Figure 4. Displays for experiments testing sensitivity to number in human infants and adults. In (a), newborn infants were presented with sequences of syllables (top) and visual arrays that either matched or mismatched the sequences in number (middle). Infants looked longer at the visual arrays that corresponded in number to the auditory sequences, when the two numbers differed by a 3:1 ratio (bottom: left and middle bars). In (b), adults were presented with sequences of dot arrays presenting small numbers (1–3) and large numbers (8–24) on separate blocks of trials. After viewing four arrays presenting the same number (diagonally arranged images and arrows), adults saw a fifth array presenting one of three numbers (vertically arranged images). In the small-number block, adults' response to the last array was larger for larger numbers (bottom left figure) and was unaffected by changes in number (bottom right figure).

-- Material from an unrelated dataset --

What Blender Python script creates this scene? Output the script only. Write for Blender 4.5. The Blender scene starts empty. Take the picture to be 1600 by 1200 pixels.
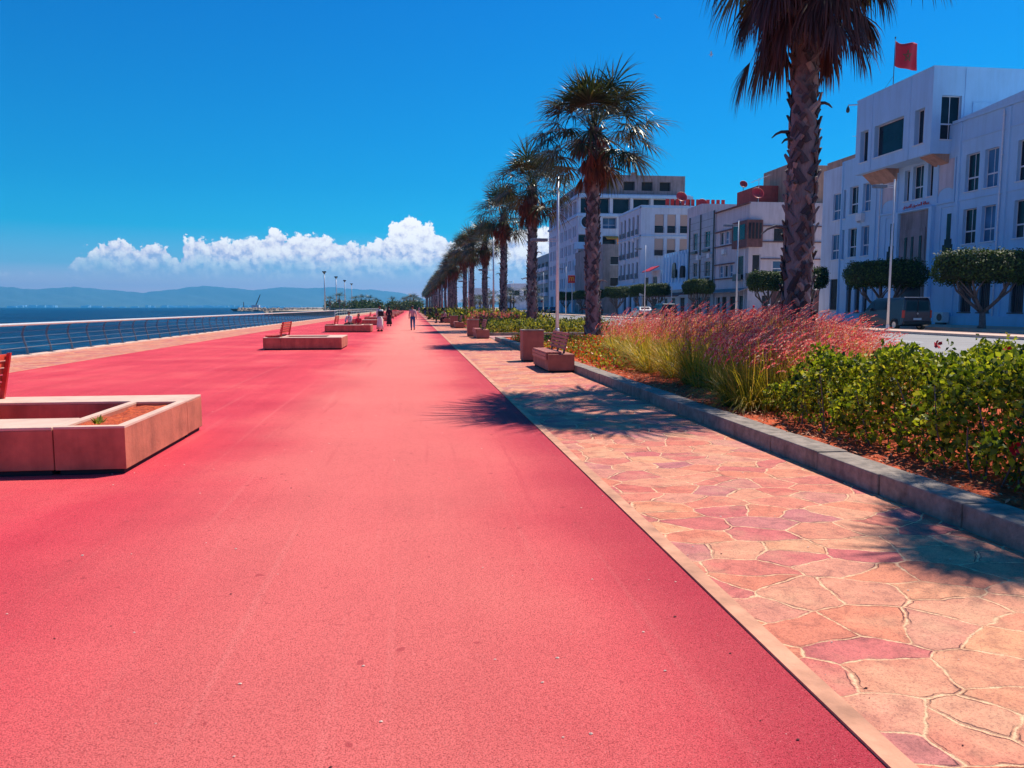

In the large-number block, adults showed the opposite pattern: No effect of numerical sizes (bottom left figure) and a consistent effect of numerical changes (bottom right figure). After Izard et al. (2009) and Hyde and Spelke (2009).

Figure 4

Figure 5. Displays for experiments testing infants' expectations that agents will act efficiently to achieve valued goals. (a) Three-month-old infants repeatedly viewed an agent who reached for an object over a barrier and, in one condition, caused the object to light up on contact (top right image), until their looking time to this event declined. After removal of the barrier (middle and bottom right images), infants looked longer at the same indirect motion, now inefficient. This effect was abolished when the same videos were altered so that the object changed its state with no contact with the finger (top left images and data figure, after Liu, Brooks et al. (2019). (b) Ten-month-old infants were presented with an agent who took a higher-cost action for one target than for the other (top four images). After looking time to these events had declined, they viewed a display in which the costs of reaching the two targets were equal. Infants looked longer when the agent approached the target for which it had taken a lower-cost action (bottom right image), providing evidence that they expected the agent to approach the target for whom it had taken the more costly action. After Liu et al. (2017).

Figure 5

Figure 6. Experiments testing infants' use of social imitation to identify new members of their social world. Twelve-month-old infants, who viewed either their own parent or a stranger (the parent of another infant) imitating one of two puppets, subsequently looked to the puppet who was imitated by their parent, but not by the stranger, when a voice that was synchronized with both puppets called to them by name. After Thomas, Saxe et al. (2022).